**WHAT IS REQUIRED:** It is required that all of the data be written out exactly.

**SUPPLIED INFORMATION:**

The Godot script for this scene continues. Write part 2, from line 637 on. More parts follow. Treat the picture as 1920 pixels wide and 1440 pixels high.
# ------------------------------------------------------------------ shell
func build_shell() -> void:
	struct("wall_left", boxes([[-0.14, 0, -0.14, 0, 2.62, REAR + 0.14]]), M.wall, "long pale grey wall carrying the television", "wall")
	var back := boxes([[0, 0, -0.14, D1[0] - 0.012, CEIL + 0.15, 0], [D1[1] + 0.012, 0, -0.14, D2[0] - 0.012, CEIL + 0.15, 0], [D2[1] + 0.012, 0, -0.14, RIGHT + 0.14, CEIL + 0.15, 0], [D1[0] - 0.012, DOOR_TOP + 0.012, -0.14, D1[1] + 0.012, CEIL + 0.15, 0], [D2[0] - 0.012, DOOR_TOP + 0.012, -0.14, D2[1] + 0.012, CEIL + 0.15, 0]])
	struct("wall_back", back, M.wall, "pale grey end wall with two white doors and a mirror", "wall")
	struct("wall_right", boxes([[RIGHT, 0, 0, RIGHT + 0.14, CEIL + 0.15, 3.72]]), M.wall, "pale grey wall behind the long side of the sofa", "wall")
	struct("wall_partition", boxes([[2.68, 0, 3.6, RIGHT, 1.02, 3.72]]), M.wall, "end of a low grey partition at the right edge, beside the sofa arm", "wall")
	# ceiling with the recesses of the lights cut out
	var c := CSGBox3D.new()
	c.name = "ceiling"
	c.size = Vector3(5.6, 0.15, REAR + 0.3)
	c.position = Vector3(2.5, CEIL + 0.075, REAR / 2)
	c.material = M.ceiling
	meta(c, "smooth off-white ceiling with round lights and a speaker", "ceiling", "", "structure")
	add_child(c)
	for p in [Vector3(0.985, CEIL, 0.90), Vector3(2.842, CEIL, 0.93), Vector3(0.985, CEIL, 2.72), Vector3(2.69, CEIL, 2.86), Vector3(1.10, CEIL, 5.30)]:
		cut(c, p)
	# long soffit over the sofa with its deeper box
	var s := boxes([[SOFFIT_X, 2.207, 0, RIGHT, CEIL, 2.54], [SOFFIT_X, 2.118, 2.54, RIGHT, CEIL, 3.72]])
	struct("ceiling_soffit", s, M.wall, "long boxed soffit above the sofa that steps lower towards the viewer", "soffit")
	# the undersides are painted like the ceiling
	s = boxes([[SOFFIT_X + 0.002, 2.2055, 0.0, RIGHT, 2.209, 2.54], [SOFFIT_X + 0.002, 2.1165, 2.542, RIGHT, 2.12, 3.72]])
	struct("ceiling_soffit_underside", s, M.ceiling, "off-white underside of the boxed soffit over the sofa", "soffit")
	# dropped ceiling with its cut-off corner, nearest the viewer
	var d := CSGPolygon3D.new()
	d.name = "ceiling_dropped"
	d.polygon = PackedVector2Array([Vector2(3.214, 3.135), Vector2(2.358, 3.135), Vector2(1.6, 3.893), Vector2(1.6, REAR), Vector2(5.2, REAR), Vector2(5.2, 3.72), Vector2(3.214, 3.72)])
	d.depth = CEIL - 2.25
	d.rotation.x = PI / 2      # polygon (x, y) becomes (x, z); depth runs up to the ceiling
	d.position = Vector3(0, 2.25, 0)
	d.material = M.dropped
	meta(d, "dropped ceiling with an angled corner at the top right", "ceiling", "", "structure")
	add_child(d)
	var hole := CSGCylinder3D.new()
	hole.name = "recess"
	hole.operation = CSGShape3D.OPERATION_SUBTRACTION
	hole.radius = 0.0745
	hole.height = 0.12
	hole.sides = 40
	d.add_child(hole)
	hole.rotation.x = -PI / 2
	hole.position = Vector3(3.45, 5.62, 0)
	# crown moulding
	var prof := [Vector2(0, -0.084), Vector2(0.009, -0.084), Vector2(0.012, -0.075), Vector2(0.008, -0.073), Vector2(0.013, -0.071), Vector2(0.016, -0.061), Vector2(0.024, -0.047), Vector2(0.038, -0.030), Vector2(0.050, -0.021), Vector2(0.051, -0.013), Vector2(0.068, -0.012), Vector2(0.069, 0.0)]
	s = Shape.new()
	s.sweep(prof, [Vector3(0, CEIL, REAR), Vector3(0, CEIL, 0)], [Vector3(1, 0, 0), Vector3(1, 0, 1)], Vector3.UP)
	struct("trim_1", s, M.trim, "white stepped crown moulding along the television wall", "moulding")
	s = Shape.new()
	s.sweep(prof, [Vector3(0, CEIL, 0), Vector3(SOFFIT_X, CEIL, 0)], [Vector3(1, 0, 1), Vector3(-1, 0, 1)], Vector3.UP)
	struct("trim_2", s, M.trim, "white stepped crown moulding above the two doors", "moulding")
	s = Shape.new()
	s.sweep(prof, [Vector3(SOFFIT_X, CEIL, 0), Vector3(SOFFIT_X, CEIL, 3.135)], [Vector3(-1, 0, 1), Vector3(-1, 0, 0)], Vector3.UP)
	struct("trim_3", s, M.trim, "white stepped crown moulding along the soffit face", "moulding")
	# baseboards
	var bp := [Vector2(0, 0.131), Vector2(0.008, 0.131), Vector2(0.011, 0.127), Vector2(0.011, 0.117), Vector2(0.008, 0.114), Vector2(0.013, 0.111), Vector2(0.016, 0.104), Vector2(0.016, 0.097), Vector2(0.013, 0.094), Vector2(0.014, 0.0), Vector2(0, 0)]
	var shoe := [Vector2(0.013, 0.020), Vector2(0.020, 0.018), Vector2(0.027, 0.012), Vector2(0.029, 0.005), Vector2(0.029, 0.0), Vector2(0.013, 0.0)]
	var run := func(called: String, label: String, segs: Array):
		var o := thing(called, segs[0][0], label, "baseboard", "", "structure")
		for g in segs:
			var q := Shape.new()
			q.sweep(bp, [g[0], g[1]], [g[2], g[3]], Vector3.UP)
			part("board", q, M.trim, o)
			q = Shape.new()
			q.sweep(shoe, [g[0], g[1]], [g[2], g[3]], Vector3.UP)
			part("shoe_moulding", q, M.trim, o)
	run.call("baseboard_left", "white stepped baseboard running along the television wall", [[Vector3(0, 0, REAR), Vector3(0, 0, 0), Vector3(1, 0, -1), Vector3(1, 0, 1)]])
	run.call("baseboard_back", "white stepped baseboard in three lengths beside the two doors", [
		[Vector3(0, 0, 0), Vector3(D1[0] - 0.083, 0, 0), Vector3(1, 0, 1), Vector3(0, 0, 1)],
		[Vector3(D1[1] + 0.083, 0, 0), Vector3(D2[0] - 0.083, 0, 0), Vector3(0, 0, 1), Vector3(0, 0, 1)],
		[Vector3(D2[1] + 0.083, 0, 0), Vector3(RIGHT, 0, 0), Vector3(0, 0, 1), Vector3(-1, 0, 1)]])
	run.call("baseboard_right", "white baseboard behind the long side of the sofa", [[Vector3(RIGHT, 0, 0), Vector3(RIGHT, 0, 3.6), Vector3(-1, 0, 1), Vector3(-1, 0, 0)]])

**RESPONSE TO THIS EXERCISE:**
The Godot script for this scene continues. Write part 2, from line 637 on. More parts follow. Treat the picture as 1920 pixels wide and 1440 pixels high.
# ------------------------------------------------------------------ shell
func build_shell() -> void:
	struct("wall_left", boxes([[-0.14, 0, -0.14, 0, 2.62, REAR + 0.14]]), M.wall, "long pale grey wall carrying the television", "wall")
	var back := boxes([[0, 0, -0.14, D1[0] - 0.012, CEIL + 0.15, 0], [D1[1] + 0.012, 0, -0.14, D2[0] - 0.012, CEIL + 0.15, 0], [D2[1] + 0.012, 0, -0.14, RIGHT + 0.14, CEIL + 0.15, 0], [D1[0] - 0.012, DOOR_TOP + 0.012, -0.14, D1[1] + 0.012, CEIL + 0.15, 0], [D2[0] - 0.012, DOOR_TOP + 0.012, -0.14, D2[1] + 0.012, CEIL + 0.15, 0]])
	struct("wall_back", back, M.wall, "pale grey end wall with two white doors and a mirror", "wall")
	struct("wall_right", boxes([[RIGHT, 0, 0, RIGHT + 0.14, CEIL + 0.15, 3.72]]), M.wall, "pale grey wall behind the long side of the sofa", "wall")
	struct("wall_partition", boxes([[2.68, 0, 3.6, RIGHT, 1.02, 3.72]]), M.wall, "end of a low grey partition at the right edge, beside the sofa arm", "wall")
	# ceiling with the recesses of the lights cut out
	var c := CSGBox3D.new()
	c.name = "ceiling"
	c.size = Vector3(5.6, 0.15, REAR + 0.3)
	c.position = Vector3(2.5, CEIL + 0.075, REAR / 2)
	c.material = M.ceiling
	meta(c, "smooth off-white ceiling with round lights and a speaker", "ceiling", "", "structure")
	add_child(c)
	for p in [Vector3(0.985, CEIL, 0.90), Vector3(2.842, CEIL, 0.93), Vector3(0.985, CEIL, 2.72), Vector3(2.69, CEIL, 2.86), Vector3(1.10, CEIL, 5.30)]:
		cut(c, p)
	# long soffit over the sofa with its deeper box
	var s := boxes([[SOFFIT_X, 2.207, 0, RIGHT, CEIL, 2.54], [SOFFIT_X, 2.118, 2.54, RIGHT, CEIL, 3.72]])
	struct("ceiling_soffit", s, M.wall, "long boxed soffit above the sofa that steps lower towards the viewer", "soffit")
	# the undersides are painted like the ceiling
	s = boxes([[SOFFIT_X + 0.002, 2.2055, 0.0, RIGHT, 2.209, 2.54], [SOFFIT_X + 0.002, 2.1165, 2.542, RIGHT, 2.12, 3.72]])
	struct("ceiling_soffit_underside", s, M.ceiling, "off-white underside of the boxed soffit over the sofa", "soffit")
	# dropped ceiling with its cut-off corner, nearest the viewer
	var d := CSGPolygon3D.new()
	d.name = "ceiling_dropped"
	d.polygon = PackedVector2Array([Vector2(3.214, 3.135), Vector2(2.358, 3.135), Vector2(1.6, 3.893), Vector2(1.6, REAR), Vector2(5.2, REAR), Vector2(5.2, 3.72), Vector2(3.214, 3.72)])
	d.depth = CEIL - 2.25
	d.rotation.x = PI / 2      # polygon (x, y) becomes (x, z); depth runs up to the ceiling
	d.position = Vector3(0, 2.25, 0)
	d.material = M.dropped
	meta(d, "dropped ceiling with an angled corner at the top right", "ceiling", "", "structure")
	add_child(d)
	var hole := CSGCylinder3D.new()
	hole.name = "recess"
	hole.operation = CSGShape3D.OPERATION_SUBTRACTION
	hole.radius = 0.0745
	hole.height = 0.12
	hole.sides = 40
	d.add_child(hole)
	hole.rotation.x = -PI / 2
	hole.position = Vector3(3.45, 5.62, 0)
	# crown moulding
	var prof := [Vector2(0, -0.084), Vector2(0.009, -0.084), Vector2(0.012, -0.075), Vector2(0.008, -0.073), Vector2(0.013, -0.071), Vector2(0.016, -0.061), Vector2(0.024, -0.047), Vector2(0.038, -0.030), Vector2(0.050, -0.021), Vector2(0.051, -0.013), Vector2(0.068, -0.012), Vector2(0.069, 0.0)]
	s = Shape.new()
	s.sweep(prof, [Vector3(0, CEIL, REAR), Vector3(0, CEIL, 0)], [Vector3(1, 0, 0), Vector3(1, 0, 1)], Vector3.UP)
	struct("trim_1", s, M.trim, "white stepped crown moulding along the television wall", "moulding")
	s = Shape.new()
	s.sweep(prof, [Vector3(0, CEIL, 0), Vector3(SOFFIT_X, CEIL, 0)], [Vector3(1, 0, 1), Vector3(-1, 0, 1)], Vector3.UP)
	struct("trim_2", s, M.trim, "white stepped crown moulding above the two doors", "moulding")
	s = Shape.new()
	s.sweep(prof, [Vector3(SOFFIT_X, CEIL, 0), Vector3(SOFFIT_X, CEIL, 3.135)], [Vector3(-1, 0, 1), Vector3(-1, 0, 0)], Vector3.UP)
	struct("trim_3", s, M.trim, "white stepped crown moulding along the soffit face", "moulding")
	# baseboards
	var bp := [Vector2(0, 0.131), Vector2(0.008, 0.131), Vector2(0.011, 0.127), Vector2(0.011, 0.117), Vector2(0.008, 0.114), Vector2(0.013, 0.111), Vector2(0.016, 0.104), Vector2(0.016, 0.097), Vector2(0.013, 0.094), Vector2(0.014, 0.0), Vector2(0, 0)]
	var shoe := [Vector2(0.013, 0.020), Vector2(0.020, 0.018), Vector2(0.027, 0.012), Vector2(0.029, 0.005), Vector2(0.029, 0.0), Vector2(0.013, 0.0)]
	var run := func(called: String, label: String, segs: Array):
		var o := thing(called, segs[0][0], label, "baseboard", "", "structure")
		for g in segs:
			var q := Shape.new()
			q.sweep(bp, [g[0], g[1]], [g[2], g[3]], Vector3.UP)
			part("board", q, M.trim, o)
			q = Shape.new()
			q.sweep(shoe, [g[0], g[1]], [g[2], g[3]], Vector3.UP)
			part("shoe_moulding", q, M.trim, o)
	run.call("baseboard_left", "white stepped baseboard running along the television wall", [[Vector3(0, 0, REAR), Vector3(0, 0, 0), Vector3(1, 0, -1), Vector3(1, 0, 1)]])
	run.call("baseboard_back", "white stepped baseboard in three lengths beside the two doors", [
		[Vector3(0, 0, 0), Vector3(D1[0] - 0.083, 0, 0), Vector3(1, 0, 1), Vector3(0, 0, 1)],
		[Vector3(D1[1] + 0.083, 0, 0), Vector3(D2[0] - 0.083, 0, 0), Vector3(0, 0, 1), Vector3(0, 0, 1)],
		[Vector3(D2[1] + 0.083, 0, 0), Vector3(RIGHT, 0, 0), Vector3(0, 0, 1), Vector3(-1, 0, 1)]])
	run.call("baseboard_right", "white baseboard behind the long side of the sofa", [[Vector3(RIGHT, 0, 0), Vector3(RIGHT, 0, 3.6), Vector3(-1, 0, 1), Vector3(-1, 0, 0)]])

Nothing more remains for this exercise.